After a strong start to the year, the S&P/TSX Composite Index dipped for around a week before stabilizing again. As of this writing, the Canadian benchmark index is up by almost 4% year to date. While the economic uncertainty still exists, growth-seeking investors might have an opportunity to invest in growth stocks while they still trade for significant discounts.
Technology stocks have the reputation of delivering exceptional wealth growth. If you have capital to invest and are not worried about taking risks, here are three tech stocks to consider right now.
Shopify
Shopify (TSX:SHOP) made waves when it came to the stock market. After rapidly rising to become the largest TSX stock by market capitalization in a few years, the tech sector selloff saw its valuation decline significantly. The $69.82 billion market capitalization multinational e-commerce company headquartered in Ottawa is one of the largest companies operating in the e-commerce space.
Its enterprise partnership network puts it in an excellent position to benefit merchants while fueling its own success. With its fourth-quarter (Q4) fiscal 2022 earnings reporting a 26% year-over-year growth in revenue, things are improving for the business. As of this writing, Shopify stock trades for $55.43 per share. Down by 41.58% from its 52-week high, it could be a steal at current levels.
Constellation Software
Constellation Software (TSX:CSU) is an exception among growth and tech stocks. It is a tech stock that presents itself as a safer bet than most other tech stocks. Since its initial public offering (IPO) in 2006, it has returned over 12,560% without including its dividend payouts.
Boasting a compound annual growth rate of over 33%, Constellation Software is in the business of acquiring tech firms, bringing them under its banner, and fueling their growth.

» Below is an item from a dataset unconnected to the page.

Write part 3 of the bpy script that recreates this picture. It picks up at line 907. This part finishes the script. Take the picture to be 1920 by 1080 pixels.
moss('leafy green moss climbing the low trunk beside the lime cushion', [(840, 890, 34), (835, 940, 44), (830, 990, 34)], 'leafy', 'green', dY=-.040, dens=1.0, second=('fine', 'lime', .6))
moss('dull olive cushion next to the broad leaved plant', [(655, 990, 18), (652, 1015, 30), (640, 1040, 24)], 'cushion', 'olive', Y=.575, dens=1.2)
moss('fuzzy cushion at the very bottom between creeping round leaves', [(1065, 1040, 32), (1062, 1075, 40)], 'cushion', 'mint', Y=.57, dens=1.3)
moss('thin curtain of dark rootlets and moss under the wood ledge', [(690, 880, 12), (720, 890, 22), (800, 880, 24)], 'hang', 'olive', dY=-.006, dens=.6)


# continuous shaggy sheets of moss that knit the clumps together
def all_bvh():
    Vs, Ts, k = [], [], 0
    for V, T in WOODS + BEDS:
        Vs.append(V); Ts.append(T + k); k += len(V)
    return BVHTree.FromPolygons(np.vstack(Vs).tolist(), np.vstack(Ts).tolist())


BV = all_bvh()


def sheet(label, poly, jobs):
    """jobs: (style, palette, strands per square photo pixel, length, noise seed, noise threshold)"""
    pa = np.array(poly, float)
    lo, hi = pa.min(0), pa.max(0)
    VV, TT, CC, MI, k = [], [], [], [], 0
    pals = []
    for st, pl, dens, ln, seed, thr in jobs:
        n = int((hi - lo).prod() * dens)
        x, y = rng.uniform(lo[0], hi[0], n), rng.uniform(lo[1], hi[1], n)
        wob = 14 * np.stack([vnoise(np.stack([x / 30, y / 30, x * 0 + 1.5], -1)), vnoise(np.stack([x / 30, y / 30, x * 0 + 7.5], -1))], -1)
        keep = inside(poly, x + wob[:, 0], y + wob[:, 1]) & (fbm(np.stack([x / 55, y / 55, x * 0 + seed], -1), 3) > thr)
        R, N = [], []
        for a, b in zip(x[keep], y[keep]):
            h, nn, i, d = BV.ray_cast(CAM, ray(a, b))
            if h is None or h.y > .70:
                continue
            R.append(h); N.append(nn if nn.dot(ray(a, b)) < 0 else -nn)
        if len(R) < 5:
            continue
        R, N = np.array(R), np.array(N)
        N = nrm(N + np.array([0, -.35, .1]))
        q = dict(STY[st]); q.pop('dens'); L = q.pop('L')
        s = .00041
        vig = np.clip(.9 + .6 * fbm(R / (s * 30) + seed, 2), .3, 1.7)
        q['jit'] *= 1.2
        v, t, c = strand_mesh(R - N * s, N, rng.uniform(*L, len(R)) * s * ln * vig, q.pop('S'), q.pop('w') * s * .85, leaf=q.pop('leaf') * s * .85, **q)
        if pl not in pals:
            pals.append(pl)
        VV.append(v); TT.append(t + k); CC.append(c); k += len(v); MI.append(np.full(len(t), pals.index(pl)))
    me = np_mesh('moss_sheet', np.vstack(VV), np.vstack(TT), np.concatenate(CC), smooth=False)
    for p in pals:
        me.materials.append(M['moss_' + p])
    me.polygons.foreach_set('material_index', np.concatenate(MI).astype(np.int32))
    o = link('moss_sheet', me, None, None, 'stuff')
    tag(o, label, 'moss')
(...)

While Constellation Software stock also declined in 2022 with the rest of the tech sector, it has recovered to better valuations. As of this writing, CSU stock trades for $2,317.58 per share, down by almost 6% from its all-time high. While the time to pick up its shares at an unbelievable discount has passed, it can be an excellent buy right now for long-term wealth growth.
Open Text
Open Text (TSX:OTEX) is a $12.55 billion market capitalization Canadian company developing and selling enterprise information management software. Headquartered in Waterloo, it became Canada’s fourth-largest software company in 2022. Its cloud-native solutions through an integrated and flexible information management platform.
Boasting stellar earnings, it is one of the top growth stocks to consider right now. Its December 31, 2022-ending quarter saw Open Text stock increase its total revenue by 2.4% and annual recurring revenue by 3.6% compared to Q2 fiscal 2022.
The highlight of the quarter was a remarkable 192.66% growth year over year. As of this writing, Open Text stock trades for $46.40%. Down by 32% from its August 2021 all-time high, it is too cheap for growth investors to ignore right now.
Foolish takeaway
Stock market investing is inherently risky, especially during recessionary environments. If you have a well-balanced portfolio and can afford to take a few risks, allocating $1,000 to the right growth stocks can be an excellent way to grow your wealth. Since they carry high risk besides the high-reward potential, be sure not to invest more than you can afford to lose in growth stocks.